In the Middle East, Polarisation is Crystallizing…

In the Middle East, Polarisation is Crystallizing… 1 June, 2017

As a boiling cauldron, the Middle East is witnessing the rise of a new bloc centred upon the United States, Saudi Arabia and Egypt, as an alternative to the Russia-Iran duo. Turkey, constrained by the circumstances beyond its control, currently sides with the second camp, which may not bode well for the future…
As the first stopover of his first visit abroad as US President, Donald Trump visited Saudi Arabia during the time of Iranian presidential elections and pleased his Arabian ally extremely with an astronomical military deal. A similar content is also visible in the eyes of the Egyptian President Abdel Fattah el-Sisi.
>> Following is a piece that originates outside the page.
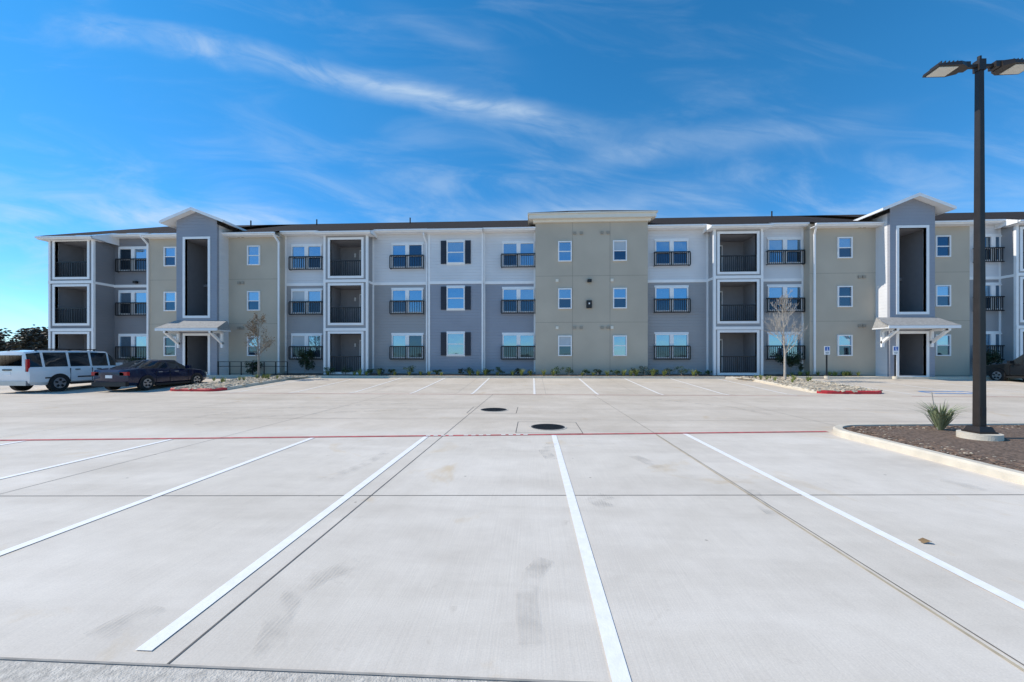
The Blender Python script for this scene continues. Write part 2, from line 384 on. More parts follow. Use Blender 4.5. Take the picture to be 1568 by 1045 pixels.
def bay(x0,x1,Yf,cw=.42,wm='mid',doorside=1):
    ops=[(.62,3.15),(3.86,6.33),(6.96,9.35)]
    ox0,ox1=x0+cw,x1-cw; top=rz(Yf)-.1
    Yb=Yf+1.9
    hollow(x0,x1,Yf,Yb,ox0,ox1,ops,top,wm)
    for (z0,z1) in ops:
        rail(ox0,ox1,Yf+.08,z0+.02,z0+1.05)
        xd=ox1-.45 if doorside>0 else ox0+.55
        box(B,'balcony_door_trim','white',xd-.5,xd+.5,Yb-.05,Yb-.001,z0+.02,z0+2.2)
        box(B,'balcony_door','door',xd-.42,xd+.42,Yb-.07,Yb-.051,z0+.03,z0+2.1)
        box(B,'balcony_door_glass','gl_a',xd-.3,xd+.3,Yb-.085,Yb-.071,z0+.25,z0+1.95)
        box(B,'balcony_light','white',xd-.85,xd-.75,Yb-.1,Yb-.001,z0+1.7,z0+1.95)
    for z in (3.4,6.6): box(B,'band','white',x0-.02,x1+.02,Yf-.05,Yf-.036,z-.07,z+.12)
    for xx in (x0,x1-.12): 
        box(B,'corner_board','white',xx,xx+.12,Yf-.034,Yf-.001,ZB,top)
    box(B,'corner_board','white',x0-.025,x0-.001,Yf-.03,Yf+.1,ZB,top); box(B,'corner_board','white',x1+.001,x1+.025,Yf-.03,Yf+.1,ZB,top)
    box(B,'band','white',x0-.03,x0-.001,Yf+.1,YM,6.5,6.66); box(B,'band','white',x1+.001,x1+.03,Yf+.1,YM,6.5,6.66)
    eave(x0,x1,Yf,.42,.35,.35)
def canopy(x0,x1):
    yf=23.75; yw=YT-.002
    poly(B,'canopy_roof','canopy',(x0,yf,3.42),(x1,yf,3.42),(x1-.25,yw,3.98),(x0+.25,yw,3.98))
    box(B,'canopy_fascia','white',x0,x1,yf,yf+.05,3.25,3.41)
    box(B,'canopy_soffit','white',x0+.002,x1-.002,yf+.052,yw,3.26,3.31)
    for x,xi in ((x0,x0+.25),(x1,x1-.25)):
        poly(B,'canopy_end','canopy',(x,yf+.05,3.25),(x,yw,3.25),(xi,yw,3.97),(x,yf+.05,3.41))
    for x in (x0+.55,x1-.55):
        beam(B,'canopy_bracket','white',(x,yf+.1,3.2),(x,yw-.03,2.45),.14)
        box(B,'canopy_bracket','white',x-.07,x+.07,yw-.12,yw,2.2,3.2); box(B,'canopy_bracket','white',x-.07,x+.07,yf+.06,yw-.13,3.13,3.24)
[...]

There are several reasons for this: While the Trump Administration has slashed its Foreign Military Financing (FMF) for some countries, the amount reserved for Egypt remains the same; Riyadh and Cairo have finally reached an understanding as regards the Tiran and Sanafir Islands in the Red Sea, and Saudi Arabia has resumed delivering shipments of petroleum products after abruptly suspending them in October 2016 following an Egyptian vote in favour of a Russian-drafted UN Security Council resolution on Syria that Saudi Arabia strongly opposed. These countries, which were accorded secondary status during Barack Obama era owing to their weak performance in human rights as well as US rapprochement with Iran, are rejoicing once again in the attention they draw from Washington.